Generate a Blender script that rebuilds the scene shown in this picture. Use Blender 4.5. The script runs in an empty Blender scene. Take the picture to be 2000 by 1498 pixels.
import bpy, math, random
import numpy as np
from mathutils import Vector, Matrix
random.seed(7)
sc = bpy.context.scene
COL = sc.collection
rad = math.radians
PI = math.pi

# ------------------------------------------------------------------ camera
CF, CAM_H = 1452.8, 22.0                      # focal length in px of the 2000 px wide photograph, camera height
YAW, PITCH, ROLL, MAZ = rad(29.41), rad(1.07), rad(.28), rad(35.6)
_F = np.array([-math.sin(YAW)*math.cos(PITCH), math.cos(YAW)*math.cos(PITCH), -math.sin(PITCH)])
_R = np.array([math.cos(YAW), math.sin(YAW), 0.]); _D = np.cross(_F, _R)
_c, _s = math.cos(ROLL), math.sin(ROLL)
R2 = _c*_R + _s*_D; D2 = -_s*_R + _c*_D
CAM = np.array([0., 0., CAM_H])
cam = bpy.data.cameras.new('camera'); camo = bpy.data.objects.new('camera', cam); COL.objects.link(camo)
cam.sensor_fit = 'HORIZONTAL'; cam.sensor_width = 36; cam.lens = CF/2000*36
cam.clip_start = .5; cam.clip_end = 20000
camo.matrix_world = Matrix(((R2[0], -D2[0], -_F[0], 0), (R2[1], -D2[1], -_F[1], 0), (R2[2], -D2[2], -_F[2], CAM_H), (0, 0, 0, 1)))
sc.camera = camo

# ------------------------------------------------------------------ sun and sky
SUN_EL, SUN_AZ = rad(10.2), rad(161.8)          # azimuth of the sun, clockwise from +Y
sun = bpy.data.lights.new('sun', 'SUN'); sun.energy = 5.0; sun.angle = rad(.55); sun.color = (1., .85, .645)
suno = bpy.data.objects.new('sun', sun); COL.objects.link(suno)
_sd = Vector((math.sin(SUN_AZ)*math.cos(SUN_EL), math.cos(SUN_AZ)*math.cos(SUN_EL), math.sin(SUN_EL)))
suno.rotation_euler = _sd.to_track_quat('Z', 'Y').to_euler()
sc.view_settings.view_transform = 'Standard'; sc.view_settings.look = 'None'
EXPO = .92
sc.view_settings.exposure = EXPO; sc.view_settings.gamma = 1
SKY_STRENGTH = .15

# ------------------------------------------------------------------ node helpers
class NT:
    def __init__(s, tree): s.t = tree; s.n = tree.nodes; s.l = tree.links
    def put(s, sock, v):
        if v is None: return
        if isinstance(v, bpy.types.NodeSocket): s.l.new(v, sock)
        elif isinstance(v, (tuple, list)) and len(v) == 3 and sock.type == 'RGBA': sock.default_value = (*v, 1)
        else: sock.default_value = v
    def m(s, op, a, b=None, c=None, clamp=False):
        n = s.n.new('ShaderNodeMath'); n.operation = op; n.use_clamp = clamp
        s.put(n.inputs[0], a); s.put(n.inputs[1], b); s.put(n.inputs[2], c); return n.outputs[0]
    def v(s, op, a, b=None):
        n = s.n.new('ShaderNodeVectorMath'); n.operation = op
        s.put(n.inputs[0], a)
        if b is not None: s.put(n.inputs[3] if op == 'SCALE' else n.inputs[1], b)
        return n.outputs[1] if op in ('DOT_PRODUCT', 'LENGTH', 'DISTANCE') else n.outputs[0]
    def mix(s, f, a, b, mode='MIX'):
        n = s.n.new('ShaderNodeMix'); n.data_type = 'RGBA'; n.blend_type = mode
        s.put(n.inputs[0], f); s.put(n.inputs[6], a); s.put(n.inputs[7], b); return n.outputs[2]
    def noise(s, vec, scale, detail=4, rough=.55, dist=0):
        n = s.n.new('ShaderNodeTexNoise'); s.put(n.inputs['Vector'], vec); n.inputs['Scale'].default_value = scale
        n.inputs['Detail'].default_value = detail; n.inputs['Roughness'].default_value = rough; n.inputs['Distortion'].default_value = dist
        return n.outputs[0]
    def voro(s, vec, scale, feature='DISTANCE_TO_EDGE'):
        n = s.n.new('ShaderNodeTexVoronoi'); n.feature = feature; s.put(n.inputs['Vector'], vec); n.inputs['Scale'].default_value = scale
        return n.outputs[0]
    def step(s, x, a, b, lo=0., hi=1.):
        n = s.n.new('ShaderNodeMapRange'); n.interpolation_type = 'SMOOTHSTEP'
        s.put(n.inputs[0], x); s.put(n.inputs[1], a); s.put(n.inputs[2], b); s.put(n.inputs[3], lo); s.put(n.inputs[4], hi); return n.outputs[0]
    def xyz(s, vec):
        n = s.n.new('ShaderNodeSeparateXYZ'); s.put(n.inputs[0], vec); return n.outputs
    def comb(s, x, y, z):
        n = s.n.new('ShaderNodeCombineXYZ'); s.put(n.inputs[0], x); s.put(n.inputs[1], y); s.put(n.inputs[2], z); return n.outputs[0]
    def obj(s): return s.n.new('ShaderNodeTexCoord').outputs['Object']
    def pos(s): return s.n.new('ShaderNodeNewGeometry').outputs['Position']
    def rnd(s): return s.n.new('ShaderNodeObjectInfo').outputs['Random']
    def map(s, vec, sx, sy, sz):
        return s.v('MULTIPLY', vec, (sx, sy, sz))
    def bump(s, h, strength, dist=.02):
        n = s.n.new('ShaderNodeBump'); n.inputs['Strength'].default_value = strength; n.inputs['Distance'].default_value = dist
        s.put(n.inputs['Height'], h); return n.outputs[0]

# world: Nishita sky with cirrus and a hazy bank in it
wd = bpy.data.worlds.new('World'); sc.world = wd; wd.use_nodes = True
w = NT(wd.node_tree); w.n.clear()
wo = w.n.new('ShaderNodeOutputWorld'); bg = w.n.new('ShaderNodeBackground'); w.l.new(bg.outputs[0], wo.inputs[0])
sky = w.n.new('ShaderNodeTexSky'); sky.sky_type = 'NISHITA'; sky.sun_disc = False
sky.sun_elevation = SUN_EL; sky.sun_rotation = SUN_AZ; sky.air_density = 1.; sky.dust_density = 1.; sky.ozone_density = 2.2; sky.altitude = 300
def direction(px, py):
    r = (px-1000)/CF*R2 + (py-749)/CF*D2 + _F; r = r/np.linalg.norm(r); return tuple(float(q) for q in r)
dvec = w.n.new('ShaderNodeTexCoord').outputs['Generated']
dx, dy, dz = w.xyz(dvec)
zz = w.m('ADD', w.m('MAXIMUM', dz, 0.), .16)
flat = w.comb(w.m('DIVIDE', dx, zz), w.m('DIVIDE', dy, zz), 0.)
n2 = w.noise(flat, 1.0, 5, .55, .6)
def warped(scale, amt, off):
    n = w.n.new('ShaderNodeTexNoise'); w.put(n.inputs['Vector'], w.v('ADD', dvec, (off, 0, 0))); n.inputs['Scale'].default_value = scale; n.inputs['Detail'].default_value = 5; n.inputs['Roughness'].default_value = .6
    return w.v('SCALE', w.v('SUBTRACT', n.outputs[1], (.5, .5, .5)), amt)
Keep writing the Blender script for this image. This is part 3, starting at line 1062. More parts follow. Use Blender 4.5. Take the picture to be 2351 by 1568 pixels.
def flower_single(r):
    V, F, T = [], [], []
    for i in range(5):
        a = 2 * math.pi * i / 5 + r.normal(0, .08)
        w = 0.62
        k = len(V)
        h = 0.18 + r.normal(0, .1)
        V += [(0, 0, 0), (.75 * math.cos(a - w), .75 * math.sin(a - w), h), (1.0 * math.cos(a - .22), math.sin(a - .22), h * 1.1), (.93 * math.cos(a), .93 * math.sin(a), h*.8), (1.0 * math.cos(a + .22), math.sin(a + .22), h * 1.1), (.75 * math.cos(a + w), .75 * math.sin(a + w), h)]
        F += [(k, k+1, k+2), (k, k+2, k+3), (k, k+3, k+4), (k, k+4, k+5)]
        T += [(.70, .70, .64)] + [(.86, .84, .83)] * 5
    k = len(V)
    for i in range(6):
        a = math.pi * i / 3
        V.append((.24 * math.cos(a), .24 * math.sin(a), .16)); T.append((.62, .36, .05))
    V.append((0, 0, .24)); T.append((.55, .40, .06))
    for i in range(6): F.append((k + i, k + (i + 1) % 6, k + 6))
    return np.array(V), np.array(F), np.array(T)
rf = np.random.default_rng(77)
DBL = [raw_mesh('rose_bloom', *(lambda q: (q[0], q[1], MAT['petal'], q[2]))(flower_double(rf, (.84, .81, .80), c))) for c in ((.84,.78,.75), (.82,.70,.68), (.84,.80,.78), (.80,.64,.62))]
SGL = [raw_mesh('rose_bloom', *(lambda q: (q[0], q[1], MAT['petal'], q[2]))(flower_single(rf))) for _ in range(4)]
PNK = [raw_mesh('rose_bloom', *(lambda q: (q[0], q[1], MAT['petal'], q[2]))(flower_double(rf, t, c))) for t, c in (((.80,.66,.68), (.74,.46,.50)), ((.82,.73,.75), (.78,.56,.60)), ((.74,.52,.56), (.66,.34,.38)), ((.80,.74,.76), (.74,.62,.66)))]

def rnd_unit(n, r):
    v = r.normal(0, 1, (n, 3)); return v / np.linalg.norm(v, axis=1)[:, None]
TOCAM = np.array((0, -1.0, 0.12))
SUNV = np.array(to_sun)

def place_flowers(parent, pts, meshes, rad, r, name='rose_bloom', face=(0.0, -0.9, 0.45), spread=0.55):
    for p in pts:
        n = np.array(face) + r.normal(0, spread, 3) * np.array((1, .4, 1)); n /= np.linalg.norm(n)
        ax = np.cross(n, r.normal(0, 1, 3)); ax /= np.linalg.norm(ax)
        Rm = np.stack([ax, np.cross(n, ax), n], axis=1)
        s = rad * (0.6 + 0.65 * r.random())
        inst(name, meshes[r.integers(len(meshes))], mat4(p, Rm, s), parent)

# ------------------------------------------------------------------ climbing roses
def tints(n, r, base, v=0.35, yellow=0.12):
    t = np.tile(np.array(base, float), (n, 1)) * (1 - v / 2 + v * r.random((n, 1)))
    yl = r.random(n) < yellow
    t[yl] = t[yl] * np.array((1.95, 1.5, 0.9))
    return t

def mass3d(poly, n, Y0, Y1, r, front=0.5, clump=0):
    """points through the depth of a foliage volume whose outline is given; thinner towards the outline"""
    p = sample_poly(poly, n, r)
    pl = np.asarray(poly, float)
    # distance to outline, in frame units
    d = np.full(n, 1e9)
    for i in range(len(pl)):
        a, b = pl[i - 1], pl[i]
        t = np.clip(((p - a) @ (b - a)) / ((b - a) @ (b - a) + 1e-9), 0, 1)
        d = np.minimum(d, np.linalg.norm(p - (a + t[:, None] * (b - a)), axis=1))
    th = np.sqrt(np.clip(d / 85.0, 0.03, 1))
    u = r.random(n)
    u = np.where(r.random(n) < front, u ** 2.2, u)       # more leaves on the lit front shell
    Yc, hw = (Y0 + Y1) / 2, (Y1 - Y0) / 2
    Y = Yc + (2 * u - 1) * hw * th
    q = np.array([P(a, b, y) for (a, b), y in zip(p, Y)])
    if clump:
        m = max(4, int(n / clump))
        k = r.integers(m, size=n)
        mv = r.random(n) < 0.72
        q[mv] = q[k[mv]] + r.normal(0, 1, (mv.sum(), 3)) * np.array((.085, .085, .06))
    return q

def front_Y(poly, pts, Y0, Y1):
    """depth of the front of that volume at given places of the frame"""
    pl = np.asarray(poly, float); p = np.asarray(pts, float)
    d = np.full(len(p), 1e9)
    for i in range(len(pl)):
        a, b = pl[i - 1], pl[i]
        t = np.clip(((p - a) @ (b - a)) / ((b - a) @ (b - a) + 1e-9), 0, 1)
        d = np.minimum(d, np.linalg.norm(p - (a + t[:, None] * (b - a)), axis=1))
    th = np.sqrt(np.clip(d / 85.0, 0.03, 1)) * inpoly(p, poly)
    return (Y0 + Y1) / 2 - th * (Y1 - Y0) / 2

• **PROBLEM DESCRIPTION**
Retype only the lines running from the top of the listing to the line that holds "PI = math.pi", both ends included.

• **FULL OUTPUT**
Generate a Blender script that rebuilds the scene shown in this picture. Use Blender 4.5. The script runs in an empty Blender scene. Take the picture to be 2000 by 1498 pixels.
import bpy, math, random
import numpy as np
from mathutils import Vector, Matrix
random.seed(7)
sc = bpy.context.scene
COL = sc.collection
rad = math.radians
PI = math.pi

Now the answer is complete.